Previous Seed Projects

Electronic, Transport, and Defect Properties of Low-Dimensional Ferroelectric Systems from First-Principles

Vitaly Alexandrov (Chemical and Biomolecular Engineering)

Recent advances in nanoscale manufacturing of oxide ferroelectric devices have spawned a great deal of fundamental research aimed to further enhance device functionality. The ferroelectric oxides such as perovskites have a broad range of applications, for instance, in ferroelectric-based memory technology owing to the polarization hysteresis effect. A particularly interesting area is ferroelectric field-effect transistors (FeFETs) in which a ferroelectric substrate used as a gate dielectric is coupled with other semiconductor materials such as graphene or molybdenum disulfide (MoS2).

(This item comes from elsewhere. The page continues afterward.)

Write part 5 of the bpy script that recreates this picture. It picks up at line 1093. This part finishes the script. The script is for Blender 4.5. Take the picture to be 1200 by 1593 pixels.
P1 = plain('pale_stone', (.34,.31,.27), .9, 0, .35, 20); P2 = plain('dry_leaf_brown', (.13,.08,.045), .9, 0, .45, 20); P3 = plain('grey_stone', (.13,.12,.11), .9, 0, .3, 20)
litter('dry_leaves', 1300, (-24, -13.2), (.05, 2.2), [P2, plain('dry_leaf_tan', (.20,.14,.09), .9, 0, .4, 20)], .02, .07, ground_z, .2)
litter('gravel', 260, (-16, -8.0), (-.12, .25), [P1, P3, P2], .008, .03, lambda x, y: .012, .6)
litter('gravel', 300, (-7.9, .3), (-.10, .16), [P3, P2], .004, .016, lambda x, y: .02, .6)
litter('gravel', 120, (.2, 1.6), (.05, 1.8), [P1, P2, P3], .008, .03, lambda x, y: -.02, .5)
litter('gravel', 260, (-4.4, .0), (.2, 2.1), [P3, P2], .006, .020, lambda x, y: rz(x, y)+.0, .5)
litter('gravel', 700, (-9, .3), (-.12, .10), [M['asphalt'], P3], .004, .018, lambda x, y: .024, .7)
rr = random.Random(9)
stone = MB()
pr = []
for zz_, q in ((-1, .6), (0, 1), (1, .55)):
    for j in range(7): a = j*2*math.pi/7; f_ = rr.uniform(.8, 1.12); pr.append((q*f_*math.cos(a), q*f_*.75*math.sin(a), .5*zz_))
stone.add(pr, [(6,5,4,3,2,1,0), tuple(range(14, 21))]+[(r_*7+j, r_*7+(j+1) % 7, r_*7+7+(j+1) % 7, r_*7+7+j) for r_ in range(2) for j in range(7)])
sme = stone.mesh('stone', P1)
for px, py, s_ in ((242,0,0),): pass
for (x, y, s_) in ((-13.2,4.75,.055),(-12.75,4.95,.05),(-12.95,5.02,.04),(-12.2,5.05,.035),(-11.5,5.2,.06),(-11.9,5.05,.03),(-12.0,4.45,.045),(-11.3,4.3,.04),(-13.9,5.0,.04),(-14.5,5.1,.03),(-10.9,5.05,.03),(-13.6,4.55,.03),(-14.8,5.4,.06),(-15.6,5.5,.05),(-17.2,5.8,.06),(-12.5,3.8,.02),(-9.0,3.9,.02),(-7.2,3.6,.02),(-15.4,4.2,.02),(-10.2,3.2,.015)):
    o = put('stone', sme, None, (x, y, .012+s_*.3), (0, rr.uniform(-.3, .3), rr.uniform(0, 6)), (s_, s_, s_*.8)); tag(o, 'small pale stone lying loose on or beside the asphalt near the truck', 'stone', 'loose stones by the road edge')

In these devices, the switching between the high (“ON”) and low (“OFF”) conductivity states of an ad-film can be achieved by tuning the polarization of a ferroelectric substrate through the application of a necessary gate voltage.

The control over field-induced polarization switching cannot be achieved without detailed understanding of the role of atomistic effects on polarization reversal such as interfacial (electro)-chemical reactions and structural defects in the bulk and at surfaces of a ferroelectric material. The degree to which various defects can affect ferroelectric properties and their role in mediating polarization switching are still not completely understood. For example, it is recognized that the migration of oxygen vacancies may contribute considerably to the leakage current even in the OFF state and the overall resistance degradation. On the other hand, it was recently demonstrated that point defects such as oxygen vacancies might play a key role in the emergence of room-temperature ferroelectricity at the scale of a few nanometers in otherwise non-ferroelectric SrTiO3 crystal or in the emergence of ferromagnetism at nonmagnetic ferroelectric PbTiO3 surfaces. In this proposal we aim to establish a better molecular-scale understanding of the relationship between ferroelectricity and crystal defects and how the interplay between polarization and interfacial properties impacts electronic behavior of ferroelectric-based heterostructures using first-principles density-functional-theory modeling.